A Taiwanese team participating in this year’s International Supercomputing Conference student cluster competition in New Orleans, Louisiana, not only took first place in the efficiency adjustment section, but also set a new competition record for highest floating-point operations per second (FLOPS).
The competition, a part of a high-performance computing conference, aimed to showcase student familiarity and expertise with computer technology in a real-time non-stop 48-hour challenge, where teams of undergraduate and high-school students assembled a small computer cluster on the exhibit floor and raced to demonstrate the greatest sustained performance across a series of applications.
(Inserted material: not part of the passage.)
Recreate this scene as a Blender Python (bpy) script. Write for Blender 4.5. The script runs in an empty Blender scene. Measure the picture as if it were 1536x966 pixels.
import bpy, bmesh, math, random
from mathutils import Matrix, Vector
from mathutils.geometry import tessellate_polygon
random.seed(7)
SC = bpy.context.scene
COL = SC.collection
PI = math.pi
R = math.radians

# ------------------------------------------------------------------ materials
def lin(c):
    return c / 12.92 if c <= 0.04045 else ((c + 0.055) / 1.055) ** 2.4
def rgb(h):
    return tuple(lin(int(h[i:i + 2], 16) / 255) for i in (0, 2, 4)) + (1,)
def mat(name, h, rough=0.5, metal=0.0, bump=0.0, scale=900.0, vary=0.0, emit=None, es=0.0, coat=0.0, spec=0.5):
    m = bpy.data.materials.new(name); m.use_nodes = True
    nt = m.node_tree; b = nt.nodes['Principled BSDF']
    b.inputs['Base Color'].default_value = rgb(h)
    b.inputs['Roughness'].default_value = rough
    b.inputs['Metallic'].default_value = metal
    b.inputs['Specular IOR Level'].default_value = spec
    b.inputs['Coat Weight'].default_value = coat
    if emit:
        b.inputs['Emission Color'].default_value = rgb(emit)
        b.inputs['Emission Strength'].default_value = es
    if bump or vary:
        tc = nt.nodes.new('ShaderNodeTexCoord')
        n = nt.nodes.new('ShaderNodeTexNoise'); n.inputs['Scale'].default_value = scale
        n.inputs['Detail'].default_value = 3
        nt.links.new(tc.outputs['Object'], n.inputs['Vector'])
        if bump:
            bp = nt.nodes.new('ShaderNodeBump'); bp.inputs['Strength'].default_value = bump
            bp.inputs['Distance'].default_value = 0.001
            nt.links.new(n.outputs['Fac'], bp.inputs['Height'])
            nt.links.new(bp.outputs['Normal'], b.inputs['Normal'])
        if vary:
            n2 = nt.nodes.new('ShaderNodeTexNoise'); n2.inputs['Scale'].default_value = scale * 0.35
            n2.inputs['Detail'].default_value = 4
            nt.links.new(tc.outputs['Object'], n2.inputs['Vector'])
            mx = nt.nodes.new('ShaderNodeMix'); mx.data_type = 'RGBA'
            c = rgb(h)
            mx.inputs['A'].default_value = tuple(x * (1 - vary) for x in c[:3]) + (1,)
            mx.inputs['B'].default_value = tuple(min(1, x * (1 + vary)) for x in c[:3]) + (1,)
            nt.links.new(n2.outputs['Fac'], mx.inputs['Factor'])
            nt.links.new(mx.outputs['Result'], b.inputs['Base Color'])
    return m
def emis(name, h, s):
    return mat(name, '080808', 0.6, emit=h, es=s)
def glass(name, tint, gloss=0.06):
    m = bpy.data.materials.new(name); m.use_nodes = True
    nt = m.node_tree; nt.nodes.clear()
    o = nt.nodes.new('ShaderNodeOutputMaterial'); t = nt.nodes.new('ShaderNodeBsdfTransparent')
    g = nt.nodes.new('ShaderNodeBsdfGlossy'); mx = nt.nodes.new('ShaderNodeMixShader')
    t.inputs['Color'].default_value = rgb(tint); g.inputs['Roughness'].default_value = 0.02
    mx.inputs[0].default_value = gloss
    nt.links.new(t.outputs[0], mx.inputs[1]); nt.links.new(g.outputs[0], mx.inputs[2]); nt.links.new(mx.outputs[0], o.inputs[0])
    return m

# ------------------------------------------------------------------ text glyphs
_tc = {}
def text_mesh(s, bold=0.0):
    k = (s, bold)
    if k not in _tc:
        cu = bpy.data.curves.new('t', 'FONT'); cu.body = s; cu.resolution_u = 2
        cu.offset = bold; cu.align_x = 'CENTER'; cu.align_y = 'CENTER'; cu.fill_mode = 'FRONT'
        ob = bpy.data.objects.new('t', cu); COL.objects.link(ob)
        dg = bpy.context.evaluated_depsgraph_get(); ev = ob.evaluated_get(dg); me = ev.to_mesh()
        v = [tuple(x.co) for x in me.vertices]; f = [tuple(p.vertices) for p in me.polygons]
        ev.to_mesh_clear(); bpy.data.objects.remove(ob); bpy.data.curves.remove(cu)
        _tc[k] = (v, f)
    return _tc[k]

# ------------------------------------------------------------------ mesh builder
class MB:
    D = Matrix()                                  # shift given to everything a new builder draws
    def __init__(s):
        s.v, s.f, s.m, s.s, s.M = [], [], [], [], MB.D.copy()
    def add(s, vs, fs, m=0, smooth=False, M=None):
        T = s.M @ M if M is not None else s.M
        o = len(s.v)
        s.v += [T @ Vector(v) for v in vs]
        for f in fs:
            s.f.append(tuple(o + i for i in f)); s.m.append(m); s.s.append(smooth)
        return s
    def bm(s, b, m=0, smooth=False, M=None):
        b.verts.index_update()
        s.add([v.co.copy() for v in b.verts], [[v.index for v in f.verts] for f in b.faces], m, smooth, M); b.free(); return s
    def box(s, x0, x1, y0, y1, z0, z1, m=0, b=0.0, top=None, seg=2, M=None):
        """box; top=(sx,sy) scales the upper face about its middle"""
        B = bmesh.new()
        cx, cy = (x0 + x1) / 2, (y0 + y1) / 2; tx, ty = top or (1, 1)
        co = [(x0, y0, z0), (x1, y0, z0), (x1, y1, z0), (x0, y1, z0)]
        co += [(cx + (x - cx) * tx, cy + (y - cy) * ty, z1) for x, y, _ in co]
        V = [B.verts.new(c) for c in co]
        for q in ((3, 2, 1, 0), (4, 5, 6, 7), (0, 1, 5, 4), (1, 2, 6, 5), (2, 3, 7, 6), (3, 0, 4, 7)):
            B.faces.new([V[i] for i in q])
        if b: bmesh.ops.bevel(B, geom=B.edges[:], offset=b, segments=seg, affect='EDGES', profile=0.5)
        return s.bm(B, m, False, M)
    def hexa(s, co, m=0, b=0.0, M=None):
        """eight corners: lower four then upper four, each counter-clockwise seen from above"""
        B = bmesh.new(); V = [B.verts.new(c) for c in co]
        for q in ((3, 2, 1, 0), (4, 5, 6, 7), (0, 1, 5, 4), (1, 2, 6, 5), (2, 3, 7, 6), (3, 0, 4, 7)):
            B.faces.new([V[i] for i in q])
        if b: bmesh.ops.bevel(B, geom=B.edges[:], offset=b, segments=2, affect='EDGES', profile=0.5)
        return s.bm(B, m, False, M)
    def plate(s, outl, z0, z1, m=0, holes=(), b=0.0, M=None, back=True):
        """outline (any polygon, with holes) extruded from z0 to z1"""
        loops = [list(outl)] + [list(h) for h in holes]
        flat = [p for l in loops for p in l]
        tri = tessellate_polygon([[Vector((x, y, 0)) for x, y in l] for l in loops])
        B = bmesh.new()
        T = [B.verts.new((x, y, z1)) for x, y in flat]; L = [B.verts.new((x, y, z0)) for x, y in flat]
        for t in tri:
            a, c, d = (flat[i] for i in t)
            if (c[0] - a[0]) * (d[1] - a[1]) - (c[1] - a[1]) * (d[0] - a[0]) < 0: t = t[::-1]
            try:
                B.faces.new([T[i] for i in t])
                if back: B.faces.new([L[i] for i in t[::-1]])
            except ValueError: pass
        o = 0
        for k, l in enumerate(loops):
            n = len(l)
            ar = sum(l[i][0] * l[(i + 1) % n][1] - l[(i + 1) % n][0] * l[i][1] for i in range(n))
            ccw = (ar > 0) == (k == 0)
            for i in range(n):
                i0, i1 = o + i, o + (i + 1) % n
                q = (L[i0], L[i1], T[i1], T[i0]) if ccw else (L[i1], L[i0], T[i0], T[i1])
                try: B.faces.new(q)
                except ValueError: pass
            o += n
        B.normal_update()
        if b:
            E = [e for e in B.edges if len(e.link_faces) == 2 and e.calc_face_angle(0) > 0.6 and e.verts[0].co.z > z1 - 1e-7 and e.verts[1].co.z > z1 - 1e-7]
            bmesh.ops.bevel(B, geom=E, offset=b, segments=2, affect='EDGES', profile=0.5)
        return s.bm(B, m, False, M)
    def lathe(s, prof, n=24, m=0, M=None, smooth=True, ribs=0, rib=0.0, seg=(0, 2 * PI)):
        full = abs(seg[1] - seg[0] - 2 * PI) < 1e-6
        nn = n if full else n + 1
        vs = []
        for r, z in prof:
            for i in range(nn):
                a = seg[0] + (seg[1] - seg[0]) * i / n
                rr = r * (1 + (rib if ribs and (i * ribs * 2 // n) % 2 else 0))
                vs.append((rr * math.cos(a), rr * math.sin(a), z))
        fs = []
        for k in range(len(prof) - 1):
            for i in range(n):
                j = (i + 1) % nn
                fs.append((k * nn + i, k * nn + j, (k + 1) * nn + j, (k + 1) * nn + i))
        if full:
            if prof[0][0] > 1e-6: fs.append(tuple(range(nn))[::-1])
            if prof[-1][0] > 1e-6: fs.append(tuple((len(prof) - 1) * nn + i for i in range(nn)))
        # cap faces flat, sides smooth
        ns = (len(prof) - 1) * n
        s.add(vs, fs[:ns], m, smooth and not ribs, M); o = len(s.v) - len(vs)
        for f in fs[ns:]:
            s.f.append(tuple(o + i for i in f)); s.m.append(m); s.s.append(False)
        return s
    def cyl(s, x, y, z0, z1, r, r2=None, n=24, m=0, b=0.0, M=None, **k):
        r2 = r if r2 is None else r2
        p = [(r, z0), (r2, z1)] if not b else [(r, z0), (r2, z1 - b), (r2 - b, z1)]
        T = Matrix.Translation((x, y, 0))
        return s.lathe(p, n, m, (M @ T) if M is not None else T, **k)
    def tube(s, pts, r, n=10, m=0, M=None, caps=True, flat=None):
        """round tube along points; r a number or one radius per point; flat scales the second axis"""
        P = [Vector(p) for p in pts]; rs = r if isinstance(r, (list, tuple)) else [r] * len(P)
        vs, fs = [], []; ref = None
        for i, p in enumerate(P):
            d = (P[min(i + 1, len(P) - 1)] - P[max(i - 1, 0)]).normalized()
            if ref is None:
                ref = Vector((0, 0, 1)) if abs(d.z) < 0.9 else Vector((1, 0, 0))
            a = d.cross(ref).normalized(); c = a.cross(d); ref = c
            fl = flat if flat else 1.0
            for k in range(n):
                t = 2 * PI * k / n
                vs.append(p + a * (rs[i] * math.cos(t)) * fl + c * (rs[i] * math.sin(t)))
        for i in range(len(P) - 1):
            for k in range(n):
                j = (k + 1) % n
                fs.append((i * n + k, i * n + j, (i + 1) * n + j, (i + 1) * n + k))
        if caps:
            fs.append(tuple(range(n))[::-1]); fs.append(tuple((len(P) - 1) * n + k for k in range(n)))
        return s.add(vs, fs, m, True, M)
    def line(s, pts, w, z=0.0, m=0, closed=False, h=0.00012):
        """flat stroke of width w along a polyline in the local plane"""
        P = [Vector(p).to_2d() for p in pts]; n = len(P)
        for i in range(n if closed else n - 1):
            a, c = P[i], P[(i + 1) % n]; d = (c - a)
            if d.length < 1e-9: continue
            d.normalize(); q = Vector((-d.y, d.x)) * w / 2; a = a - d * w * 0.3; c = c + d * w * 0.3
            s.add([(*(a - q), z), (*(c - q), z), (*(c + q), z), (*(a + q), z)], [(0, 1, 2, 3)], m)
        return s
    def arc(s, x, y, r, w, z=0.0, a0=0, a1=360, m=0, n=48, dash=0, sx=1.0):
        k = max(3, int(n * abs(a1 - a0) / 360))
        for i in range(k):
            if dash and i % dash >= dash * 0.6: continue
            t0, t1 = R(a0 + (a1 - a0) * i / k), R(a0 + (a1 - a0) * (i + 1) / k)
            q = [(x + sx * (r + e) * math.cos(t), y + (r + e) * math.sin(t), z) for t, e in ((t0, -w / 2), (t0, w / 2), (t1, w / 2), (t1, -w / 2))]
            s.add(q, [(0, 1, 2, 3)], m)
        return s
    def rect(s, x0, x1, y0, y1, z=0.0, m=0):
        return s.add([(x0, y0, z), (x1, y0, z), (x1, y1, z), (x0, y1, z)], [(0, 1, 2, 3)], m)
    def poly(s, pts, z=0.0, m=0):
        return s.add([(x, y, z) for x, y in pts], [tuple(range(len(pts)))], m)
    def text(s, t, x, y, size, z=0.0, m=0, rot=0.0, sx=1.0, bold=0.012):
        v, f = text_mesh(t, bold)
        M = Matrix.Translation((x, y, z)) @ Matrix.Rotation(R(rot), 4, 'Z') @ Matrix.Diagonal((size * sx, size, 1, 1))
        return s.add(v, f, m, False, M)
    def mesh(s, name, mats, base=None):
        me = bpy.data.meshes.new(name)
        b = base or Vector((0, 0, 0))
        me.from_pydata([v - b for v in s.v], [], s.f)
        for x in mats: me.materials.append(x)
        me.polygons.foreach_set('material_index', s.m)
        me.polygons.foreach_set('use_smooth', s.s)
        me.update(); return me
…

Leading up to the competition, the groups worked with their individual advisers and vendor partners to design and build a cutting-edge, commercially viable small cluster constrained to a 3120-watt (26-amp) power limit.
Photo provided by Tsing Hua University
At the conference, the teams demonstrated their clusters, executing the prescribed workload while showing progress and science visualization output on large high-resolution displays in their areas.
The Taiwanese team of Tsai Ching (蔡靖), Cheng Lung-hsiang (鍾隆翔), Chang Hsiao-hsuan (張效瑄), Wu Tzu-hsien (吳姿嫻), Chang Kai-chih (張凱智) and Lee Ching-feng (李青峰) had trained in the Taiwanese Student Cluster Competition camp.
Despite the limitations, the cluster built by the group achieved 10.07 teraFLOPS per second, or one trillion floating-point operations per second, the first time in the eight years the conference has been held that a cluster performed at more than 10 teraFLOPS per second, surpassing the record set by a team from China’s National University of Defense Technology last year.
Tsai said the group also won first place for the most efficient adjustments to the cluster’s machines through their airflow and cooling mechanisms.
The prescribed workload run on the cluster included climate calculations and astronomy-related programs, testing the participants’ ability to write code on the fly, the group said.
The team’s adviser, Chou Chih-yuan (周志遠), said that the team had been training intensively since January to master coding for Linux systems, hardware installation for computers, monitoring computer system efficiency and the various computational software used in the competition.